(Records with scene code)

++++++++++++++++++++

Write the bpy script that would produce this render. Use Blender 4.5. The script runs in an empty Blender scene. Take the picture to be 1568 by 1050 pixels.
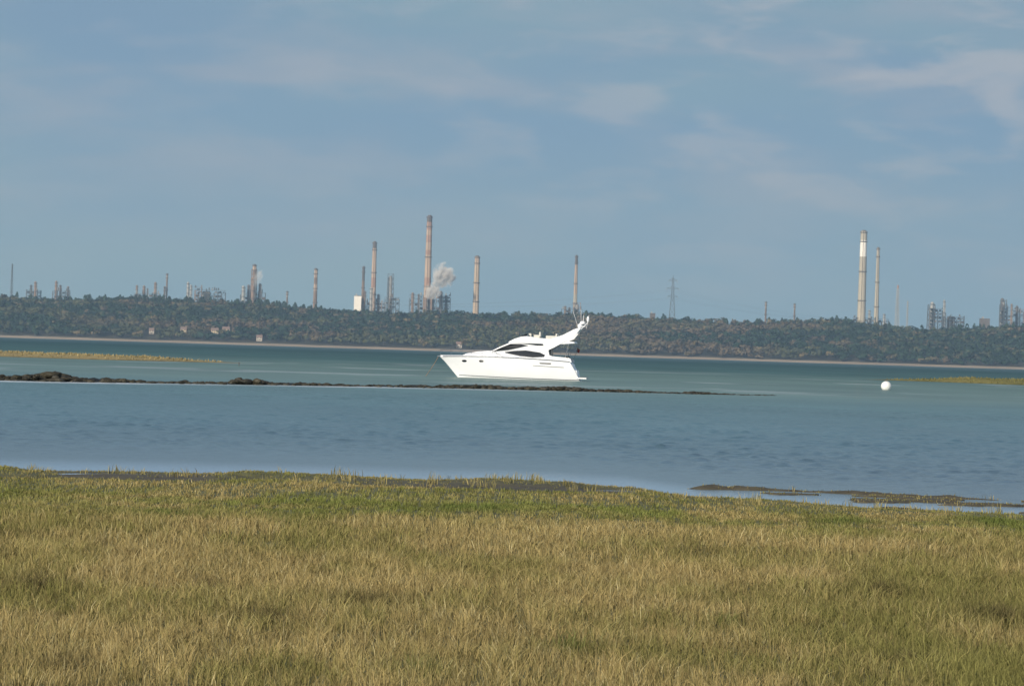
import bpy, math, random, bmesh
import numpy as np
from mathutils import Matrix, Vector
random.seed(4); rng=np.random.default_rng(7)
sc=bpy.context.scene
R=math.radians
# ------------------------------------------------------------------ survey
H=3.2; F=8000.0; ROLL=R(1.8); VH=-12.0
cr,sr=math.cos(ROLL),math.sin(ROLL)
def survey(px,py,D):
    """position (x,z) of a sighted point standing at distance D"""
    dx=px-784; dy=525-py
    u=dx*cr-dy*sr; v=dx*sr+dy*cr
    return D*u/F, H+D*(v-VH)/F
# ------------------------------------------------------------------ noise
def _hash(ix,iy,seed):
    n=(ix.astype(np.int64)*374761393+iy.astype(np.int64)*668265263+seed*1442695041)&0xffffffff
    n=((n^(n>>13))*1274126177)&0xffffffff
    n=(n^(n>>16))&0xffffffff
    return n/4294967295.0
def vnoise(x,y,seed=0):
    x=np.asarray(x,float); y=np.asarray(y,float)
    ix=np.floor(x); iy=np.floor(y); fx=x-ix; fy=y-iy
    fx=fx*fx*(3-2*fx); fy=fy*fy*(3-2*fy)
    a=_hash(ix,iy,seed); b=_hash(ix+1,iy,seed); c=_hash(ix,iy+1,seed); d=_hash(ix+1,iy+1,seed)
    return (a*(1-fx)+b*fx)*(1-fy)+(c*(1-fx)+d*fx)*fy
def fbm(x,y,seed=0,o=4):
    s=0;a=.5;t=0
    for i in range(o):
        s=s+a*vnoise(x*2**i,y*2**i,seed+i*17); t+=a; a*=.5
    return s/t
def sstep(a,b,x):
    t=np.clip((x-a)/(b-a),0,1); return t*t*(3-2*t)
# ------------------------------------------------------------------ mesh utils
def link(o,parent=None):
    sc.collection.objects.link(o)
    if parent: o.parent=parent
    return o
def np_mesh(name,V,Fc,mat,col=None,smooth=False,parent=None,normals=None):
    V=np.ascontiguousarray(V,dtype=np.float32); Fc=np.ascontiguousarray(Fc,dtype=np.int32)
    n,k=Fc.shape
    me=bpy.data.meshes.new(name)
    me.vertices.add(len(V)); me.vertices.foreach_set('co',V.ravel())
    me.loops.add(n*k); me.loops.foreach_set('vertex_index',Fc.ravel())
    me.polygons.add(n); me.polygons.foreach_set('loop_start',np.arange(0,n*k,k,dtype=np.int32))
    me.polygons.foreach_set('use_smooth',np.full(n,smooth or normals is not None,dtype=bool))
    me.update(calc_edges=True)
    if normals is not None: me.normals_split_custom_set_from_vertices(normals.astype(np.float32))
    if col is not None:
        c=np.ones((len(V),4),np.float32); c[:,:3]=col
        at=me.color_attributes.new('Col','FLOAT_COLOR','POINT'); at.data.foreach_set('color',c.ravel())
    me.materials.append(mat)
    return link(bpy.data.objects.new(name,me),parent)
class MB:
    def __init__(s): s.v=[];s.f=[];s.m=[]
    def add(s,vs,fs,m=0):
        b=len(s.v); s.v+= [tuple(p) for p in vs]; s.f+=[tuple(b+i for i in f) for f in fs]; s.m+=[m]*len(fs)
    def box(s,x0,x1,y0,y1,z0,z1,m=0):
        vs=[(x0,y0,z0),(x1,y0,z0),(x1,y1,z0),(x0,y1,z0),(x0,y0,z1),(x1,y0,z1),(x1,y1,z1),(x0,y1,z1)]
        s.add(vs,[(0,3,2,1),(4,5,6,7),(0,1,5,4),(1,2,6,5),(2,3,7,6),(3,0,4,7)],m)
    def cyl(s,p0,p1,r0,r1=None,n=12,m=0,caps=True):
        r1=r0 if r1 is None else r1
        p0=Vector(p0);p1=Vector(p1); d=(p1-p0).normalized()
        a=d.orthogonal().normalized(); b=d.cross(a)
        vs=[]
        for p,r in((p0,r0),(p1,r1)):
            for i in range(n):
                t=2*math.pi*i/n; vs.append(p+a*(r*math.cos(t))+b*(r*math.sin(t)))
        fs=[(i,(i+1)%n,n+(i+1)%n,n+i) for i in range(n)]
        if caps: fs+=[tuple(range(n))[::-1],tuple(range(n,2*n))]
        s.add(vs,fs,m)
    def prism(s,pts,w,m=0,y0=None):
        n=len(pts)
        vs=[(x,-w(x,z),z) for x,z in pts]+[(x,w(x,z),z) for x,z in pts]
        s.add(vs,[tuple(range(n)),tuple(range(2*n-1,n-1,-1))]+[(i,n+i,n+(i+1)%n,(i+1)%n) for i in range(n)],m)
    def slab(s,pts,ya,yb,m=0):
        n=len(pts)
        vs=[(x,ya(x,z),z) for x,z in pts]+[(x,yb(x,z),z) for x,z in pts]
        s.add(vs,[tuple(range(n)),tuple(range(2*n-1,n-1,-1))]+[(i,n+i,n+(i+1)%n,(i+1)%n) for i in range(n)],m)
    def ball(s,c,rx,ry,rz,m=0,n=16,k=8):
        vs=[(c[0],c[1],c[2]-rz)]
        for j in range(1,k):
            ph=-math.pi/2+math.pi*j/k
            for i in range(n):
                t=2*math.pi*i/n
                vs.append((c[0]+rx*math.cos(ph)*math.cos(t),c[1]+ry*math.cos(ph)*math.sin(t),c[2]+rz*math.sin(ph)))
        vs.append((c[0],c[1],c[2]+rz)); L=len(vs)-1
        fs=[(0,1+(i+1)%n,1+i) for i in range(n)]
        for j in range(k-2):
            a=1+j*n
            fs+=[(a+i,a+(i+1)%n,a+n+(i+1)%n,a+n+i) for i in range(n)]
        a=1+(k-2)*n
        fs+=[(a+i,a+(i+1)%n,L) for i in range(n)]
        s.add(vs,fs,m)
    def lattice(s,x,y,z0,z1,w0,w1,seg,t,m=0):
        for k in range(4):
            sx=(-1,1,1,-1)[k]; sy=(-1,-1,1,1)[k]; nx=(-1,1,1,-1)[(k+1)%4]; ny=(-1,-1,1,1)[(k+1)%4]
            for i in range(seg):
                a=i/seg;b=(i+1)/seg
                wa=(w0+(w1-w0)*a)/2; wb=(w0+(w1-w0)*b)/2
                za=z0+(z1-z0)*a; zb=z0+(z1-z0)*b
                s.cyl((x+sx*wa,y+sy*wa,za),(x+sx*wb,y+sy*wb,zb),t,n=4,m=m)
                s.cyl((x+sx*wa,y+sy*wa,za),(x+nx*wb,y+ny*wb,zb),t*.6,n=4,m=m)
                s.cyl((x+nx*wa,y+ny*wa,za),(x+sx*wb,y+sy*wb,zb),t*.6,n=4,m=m)
                s.cyl((x+sx*wb,y+sy*wb,zb),(x+nx*wb,y+ny*wb,zb),t*.6,n=4,m=m)
    def obj(s,name,mats,parent=None,bevel=0,smooth=False,angle=35):
        me=bpy.data.meshes.new(name); me.from_pydata(s.v,[],s.f)
        for mm in mats: me.materials.append(mm)
        me.polygons.foreach_set('material_index',s.m)
        bm=bmesh.new(); bm.from_mesh(me); bmesh.ops.recalc_face_normals(bm,faces=bm.faces); bm.to_mesh(me); bm.free()
        o=link(bpy.data.objects.new(name,me),parent)
        if smooth:
            me.polygons.foreach_set('use_smooth',[True]*len(me.polygons))
            me.set_sharp_from_angle(angle=R(angle))
        if bevel:
            b=o.modifiers.new('Bevel','BEVEL'); b.width=bevel; b.segments=3; b.limit_method='ANGLE'; b.angle_limit=R(25)
        return o
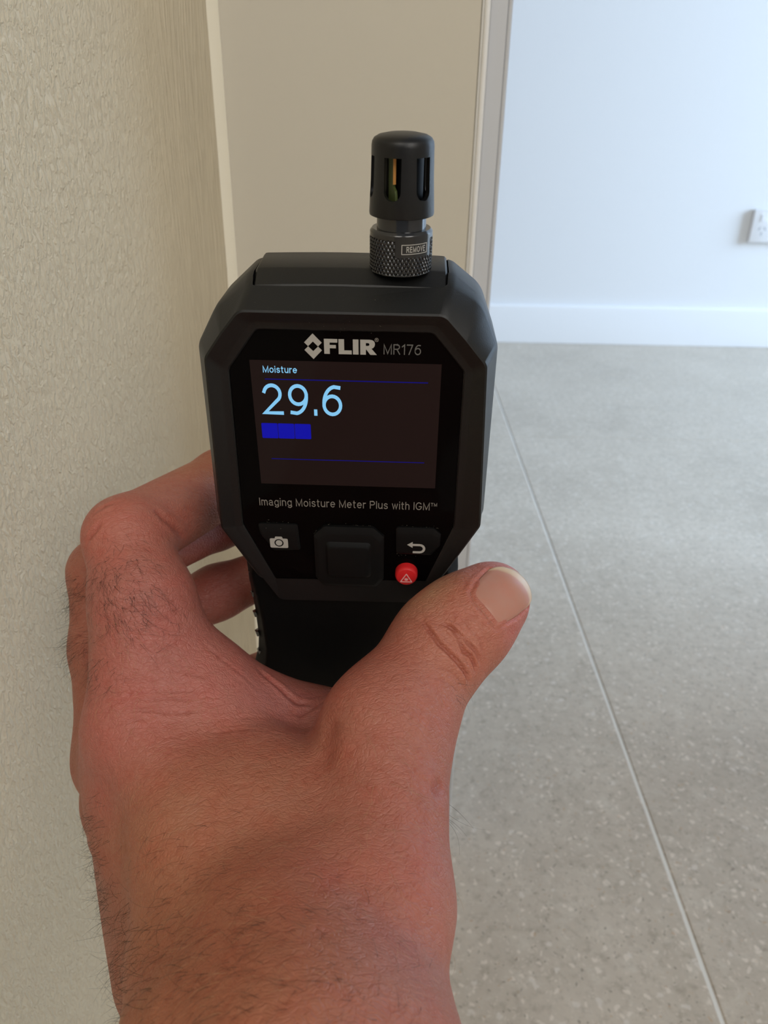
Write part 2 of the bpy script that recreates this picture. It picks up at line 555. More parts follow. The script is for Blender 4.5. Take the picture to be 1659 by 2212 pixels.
# ------------------------------------------------------------------ power outlet on the far wall
OX, OZ = 0.9385, 0.3045
po = bpy.data.objects.new('power_outlet', None)
COL.objects.link(po)
po.location = (OX, FAR_Y, OZ)
tag(po, 'white wall power outlet with rocker switch and pin holes above the far skirting', 'power outlet')
bm = bmesh.new()
box_bm(bm, -0.0585, 0.0585, -0.0115, -0.0003, -0.0395, 0.0395, 0.003, 3)
bm_obj('plate', bm, M_plastic, po)
for s in (-1, 1):
    cx = s * 0.031
    prism('switch_surround', round_poly([(cx * 1000 - 11, 8), (cx * 1000 + 11, 8), (cx * 1000 + 11, 30), (cx * 1000 - 11, 30)], 4), -12.1, -11.3, M_plastic, po, 0.2,
          [round_poly([(cx * 1000 - 8, 11), (cx * 1000 + 8, 11), (cx * 1000 + 8, 27), (cx * 1000 - 8, 27)], 3)])
    o = prism('switch', round_poly([(cx * 1000 - 7.5, 11.5), (cx * 1000 + 7.5, 11.5), (cx * 1000 + 7.5, 26.5), (cx * 1000 - 7.5, 26.5)], 2.6), -13.2, -11.2, M_plastic, po, 0.4)
    for hx, hz, rot in ((-6.5, -6, 30), (6.5, -6, -30), (0, -18, 0)):
        pts = []
        for px, pz in ((-1.1, -4.2), (1.1, -4.2), (1.1, 4.2), (-1.1, 4.2)):
            a = math.radians(rot)
            pts.append((cx * 1000 + hx + px * math.cos(a) + pz * math.sin(a), hz - px * math.sin(a) + pz * math.cos(a)))
        prism('pin_hole', pts, -11.75, -11.2, M_hole, po)

# ------------------------------------------------------------------ moisture meter
meter = bpy.data.objects.new('moisture_meter', None)
COL.objects.link(meter)
meter.matrix_world = Matrix(((0.999827, 0.018310, -0.003323, -0.012629), (-0.018561, 0.994038, -0.107443, 0.178158), (0.001336, 0.107486, 0.994206, 0.432889), (0, 0, 0, 1)))
bpy.context.view_layer.update()
tag(meter, 'black handheld moisture meter with colour screen, held upright in the hand', 'meter')

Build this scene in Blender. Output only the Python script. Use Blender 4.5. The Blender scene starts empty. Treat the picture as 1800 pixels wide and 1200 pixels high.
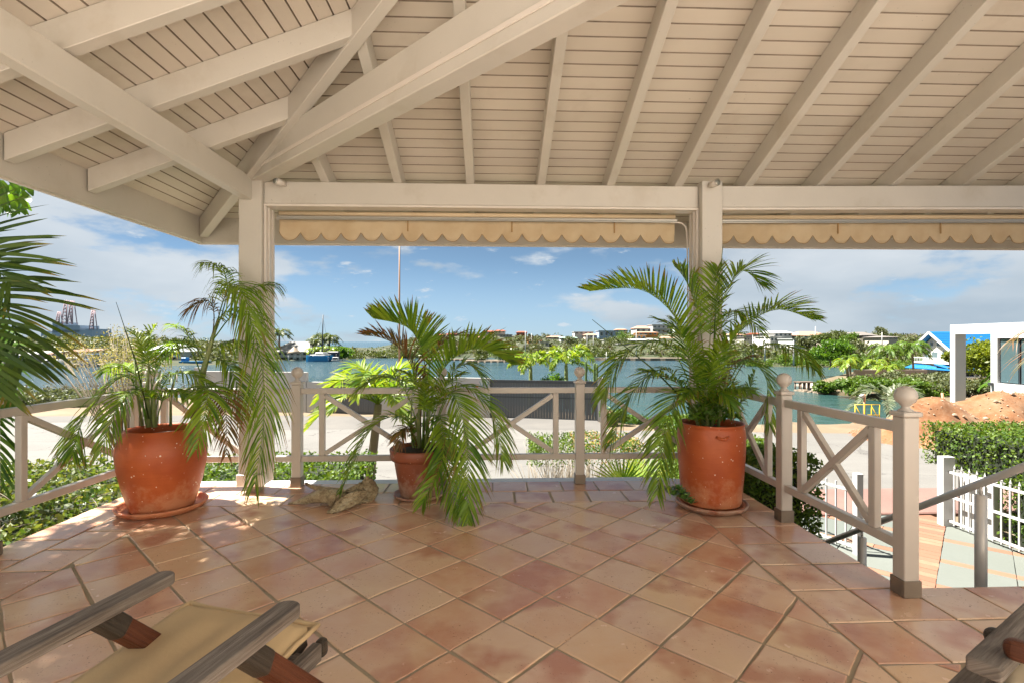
import bpy, math, random
import numpy as np
from mathutils import Vector, Matrix, noise

# ------------------------------------------------------------------ camera, world, sun
scene = bpy.context.scene
C = scene.collection
R = math.radians
CAMH, FPX, YAW = 1.42, 900.0, R(2.2)      # camera height, focal length in px of an 1800 px wide frame, turn to the right
cd = bpy.data.cameras.new('camera'); cam = bpy.data.objects.new('camera', cd); C.objects.link(cam)
cam.location = (0, 0, CAMH); cam.rotation_euler = (R(90), 0, -YAW)
cd.sensor_width = 36; cd.lens = 18; cd.clip_start = 0.05; cd.clip_end = 20000
scene.camera = cam
SUN_EL, SUN_AZ = R(60), R(-76)           # azimuth measured from +Y towards +X: the sun stands high on the left
w = bpy.data.worlds.new('World'); scene.world = w; w.use_nodes = True
nt = w.node_tree; N = nt.nodes; Lk = nt.links; N.clear()
def nn(t, **k):
    n = N.new(t)
    for a, b in k.items(): setattr(n, a, b)
    return n
wo = nn('ShaderNodeOutputWorld'); bg = nn('ShaderNodeBackground'); bg.inputs[1].default_value = 0.055
sky = nn('ShaderNodeTexSky', sky_type='NISHITA', sun_disc=False)
sky.sun_elevation = SUN_EL; sky.sun_rotation = SUN_AZ; sky.altitude = 0; sky.air_density = 0.38; sky.dust_density = 0.0; sky.ozone_density = 2.2
tc = nn('ShaderNodeTexCoord')
def mth(op, a, b=None, clamp=False):
    n = nn('ShaderNodeMath', operation=op); n.use_clamp = clamp
    for i, v in ((0, a), (1, b)):
        if v is None: continue
        if isinstance(v, (int, float)): n.inputs[i].default_value = v
        else: Lk.new(v, n.inputs[i])
    return n.outputs[0]
mp = nn('ShaderNodeMapping'); mp.inputs['Scale'].default_value = (2.2, 2.2, 6.5); mp.inputs['Location'].default_value = (3.1, 0.4, 0.2)
Lk.new(tc.outputs['Generated'], mp.inputs[0])
n1 = nn('ShaderNodeTexNoise'); n1.inputs['Scale'].default_value = 2.3; n1.inputs['Detail'].default_value = 9; n1.inputs['Roughness'].default_value = 0.55
Lk.new(mp.outputs[0], n1.inputs[0])
n2 = nn('ShaderNodeTexNoise'); n2.inputs['Scale'].default_value = 1.1; n2.inputs['Detail'].default_value = 5
Lk.new(mp.outputs[0], n2.inputs[0])
sp = nn('ShaderNodeSeparateXYZ'); Lk.new(tc.outputs['Generated'], sp.inputs[0])
side = mth('MAXIMUM', mth('MULTIPLY', sp.outputs[0], 1.25), mth('MULTIPLY', sp.outputs[0], -.95))
cover = mth('MULTIPLY', mth('SUBTRACT', side, 0.18), 0.5)      # a clear lane ahead, more cloud to either hand
cover = mth('MINIMUM', cover, 0.25)
dens = mth('ADD', n1.outputs[0], cover)
rmp = nn('ShaderNodeMapRange'); rmp.interpolation_type = 'SMOOTHSTEP'
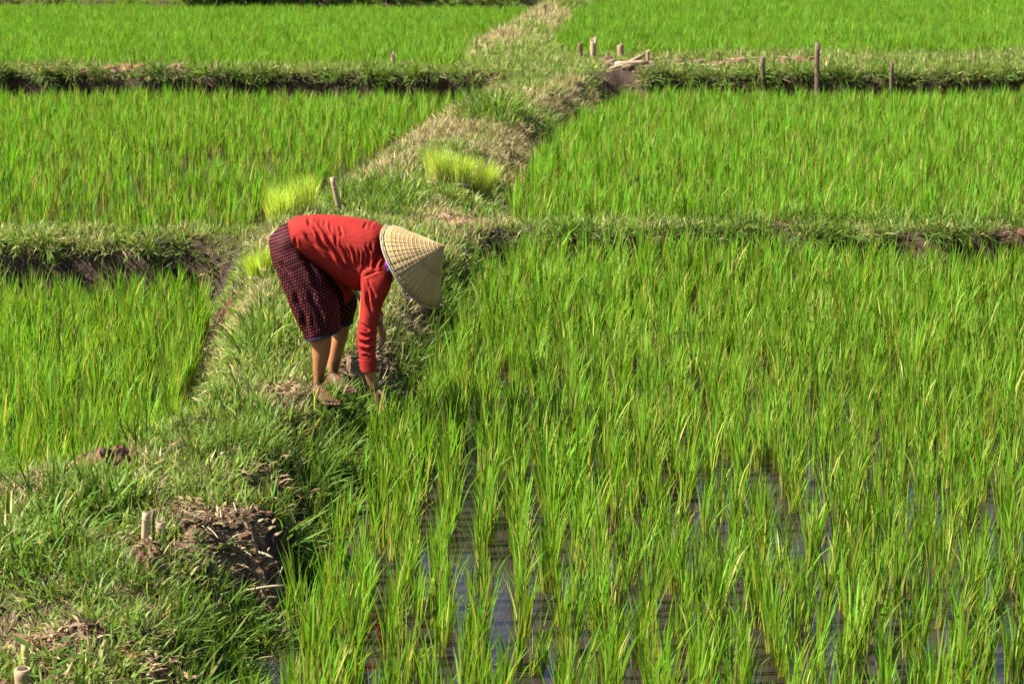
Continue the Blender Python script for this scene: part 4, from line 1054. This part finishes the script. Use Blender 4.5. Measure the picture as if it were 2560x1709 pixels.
def foot(ankle, yaw, L=0.225):
    a = Vector(ankle); f = Vector((math.cos(yaw), math.sin(yaw), 0)); s = Vector((-math.sin(yaw), math.cos(yaw), 0)); P = []
    g_ = 0.0
    def pt(t, side, z): return Vector((a.x, a.y, 0)) + f * (t * L) + s * side + Vector((0, 0, g_ + z))
    st_ = []
    for t, hw, zt in ((-.20, .018, .035), (-.14, .030, .060), (0.02, .034, .082), (.22, .036, .070), (.45, .042, .048), (.62, .046, .034), (.70, .044, .026)):
        st_.append((tuple(pt(t, 0, zt)), tuple(pt(t, 0, 0.002)), hw))
    P.append(loft(st_, 18, 3, 2.4))
    for i, (sd, ln, r) in enumerate(((.032, .13, .0125), (.014, .12, .009), (-.002, .10, .0085), (-.017, .08, .008), (-.031, .055, .0078))):
        b0 = pt(.66, sd, .013); b1 = pt(.66 + ln, sd * 1.05, .015); b2 = pt(.66 + ln * 1.7, sd * 1.05, .009)
        P.append(rod([b0, b1, b2], [r, r, r * .8], 8, 3)); P.append(ball(tuple(b2), (r * .8,) * 3, 8))
    return P

pieces = [loft(BODY_TORSO), loft(LEG_NEAR, 24), loft(LEG_FAR, 24), loft(FOREARM_NEAR, 20), loft(FOREARM_FAR, 20)]
pieces.append(rod([(0.27, -.10, .64), (0.24, -.17, .46), tuple((np.array(FOREARM_NEAR[0][0]) + np.array(FOREARM_NEAR[0][1])) / 2)], [.05, .042, .036]))
pieces.append(rod([(0.29, .12, .72), (0.24, .22, .58), tuple((np.array(FOREARM_FAR[0][0]) + np.array(FOREARM_FAR[0][1])) / 2)], [.05, .04, .034]))
pieces.append(ell(hp(0, 0, .012), .074, .092, .096, 24))
pieces.append(ell(hp(0, .022, -.055), .054, .060, .062, 20))            # jaw
pieces.append(ell(hp(0, .062, -.098), .020, .018, .018, 14))            # chin
pieces.append(rod([hp(0, .086, .012), hp(0, .096, -.012), hp(0, .108, -.030), hp(0, .094, -.038)], [.008, .010, .014, .010], 12, 3))   # nose
for sgn in (1, -1):
    pieces.append(ell(hp(sgn * .076, -.008, -.010), .010, .020, .032, 12))     # ears
    pieces.append(ell(hp(sgn * .040, .066, -.026), .024, .018, .020, 12))      # cheeks
    pieces.append(ell(hp(sgn * .032, .080, .022), .022, .010, .007, 12))       # brows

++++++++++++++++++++

■ **EXERCISE REQUIREMENTS**
In the listing above, find the line with "Build this scene" and the line with "from mathutils import Vector, Matrix, noise". Set down exactly those lines and everything between them, skipping pictures.

■ **RIGHT ANSWER**
Build this scene in Blender. Output only the Python script. Use Blender 4.5. The Blender scene starts empty. Treat the picture as 1800 pixels wide and 1200 pixels high.
import bpy, math, random
import numpy as np
from mathutils import Vector, Matrix, noise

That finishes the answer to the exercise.